4. Resolutions adopted by the Board of Directors (the “Board of Directors”) of the Company on July 6, 2009, authorizing the registration, issuance and sale of the IPO Shares, as certified by the Secretary of the Company on the date hereof (the “Resolutions”); and


Board of Directors

Ellington Financial LLC

November 30, 2009

Page 2

5. The certificate of the Secretary of State of the State of Delaware as to the due formation, existence and good standing of the Company dated November 24, 2009 (the “Delaware Certificate”).

For purposes of the opinion expressed below, we have assumed (i) the authenticity of all documents submitted to us as originals, (ii) the conformity to the originals of all documents submitted as certified or photostatic copies and the authenticity of the originals thereof, (iii) the legal capacity of natural persons, (iv) the genuineness of all signatures and (v) the due authorization, execution and delivery of all documents by all parties and the validity, binding effect and enforceability thereof (other than the authorization, execution and delivery of documents by the Company and the validity, binding effect and enforceability thereof upon the Company). As to factual matters, we have relied upon a certificate of the Secretary of the Company and upon certificates of public officials.

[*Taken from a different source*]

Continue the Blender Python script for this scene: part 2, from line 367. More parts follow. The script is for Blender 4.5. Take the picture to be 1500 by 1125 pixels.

Based upon the foregoing and such other information and documents as we have considered necessary for the purposes hereof, we are of the opinion that:

1. The Company is a limited liability company duly formed and existing under the laws of the State of Delaware and is in good standing with the Secretary of State of the State of Delaware.

2. The issuance of the IPO Shares has been duly authorized and, when issued and delivered upon payment therefor in accordance with the Registration Statement, the Resolutions, the Underwriting Agreement to be entered into by and among the Company and Ellington Financial Management LLC, on the one hand, and Credit Suisse Securities (USA) LLC and Deutsche Bank Securities Inc., as representatives of the underwriters, on the other hand, and in accordance with resolutions to be adopted by the Board of Directors or a duly authorized committee thereof related to the price and amount of the IPO Shares, the IPO Shares will be validly issued, fully paid and nonassessable

The opinion with respect to the formation, existence and good standing of the Company in the State of Delaware is based solely on the Delaware Certificate.

We do not purport to express an opinion on any laws other than the Delaware Limited Liability Company Act.


Board of Directors

Ellington Financial LLC

November 30, 2009

Page 3

We hereby consent to the filing of this opinion as Exhibit 5.1 to the Registration Statement with the Commission on the date hereof and to the reference to this firm under the heading “Legal Matters” in the Registration Statement. In giving this consent, we do not admit that we are within the category of persons whose consent is required by Section 7 of the Securities Act or the rules and regulations promulgated thereunder by the Commission.

This opinion is limited to the matters stated in this letter, and no opinions may be implied or inferred beyond the matters expressly stated in this letter. The opinions expressed in this letter speak only as of its date. We do not undertake to advise you of any changes in the opinions expressed herein from matters that might hereafter arise or be brought to our attention.